The United Nations and diplomatic partners may soon hold a high-level meeting aimed at reviving a round of talks that only got under way last month, Oscar Fernandez-Taranco, the assistant secretary-general for political affairs, said during the Security Council's regular monthly briefing on the Mideast.
"We are at an impasse," he said. "We have a brief and crucial window to overcome the current impasse."
The quartet of parties sponsoring the talks -- the U.N., the U.S., the European Union and Russia -- are working jointly to bring the Israelis and Palestinians back to the bargaining table, he said.
Fernandez-Taranco's warning is perhaps the starkest remarks from one of the mediating parties since the talks were suspended three weeks ago after Israel ended a moratorium on settlement construction in the West Bank. Palestinian President Mahmoud Abbas, backed by nearly all of Israel's Arab neighbors, has said he won't resume negotiations unless settlement activity is frozen.
In contrast, the Obama administration has been assiduously avoiding any comment that could be perceived as pessimistic.
Riyad Mansour, the Palestinian permanent observer to the U.N., told the Security Council that Israel is trying to sabotage the prospects for a two-state solution. Israeli Ambassador Meron Reuben countered that the settlements were just one of many issues needing to be resolved.
The United States, too, called the east Jerusalem decision contrary to American efforts to resume talks, and Ambassador Brooke Anderson said, "We were disappointed by the announcement." But she suggested the Obama administration still hopes to get Netanyahu to put in place a new moratorium despite an increasingly tough tone from senior members of the Israeli government.

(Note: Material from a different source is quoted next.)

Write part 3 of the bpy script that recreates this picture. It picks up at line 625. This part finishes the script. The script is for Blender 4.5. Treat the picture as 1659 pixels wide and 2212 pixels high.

At the State Department, spokesman P.J. Crowley said a long-scheduled, high-level U.S.-Israeli meeting there today focused on "the bilateral relationship" rather than peace. When asked about the next step in the peace process, he repeated his mantra of late: "We continue to work with the parties to create conditions for direct negotiations to continue. And ... those conversations are ongoing."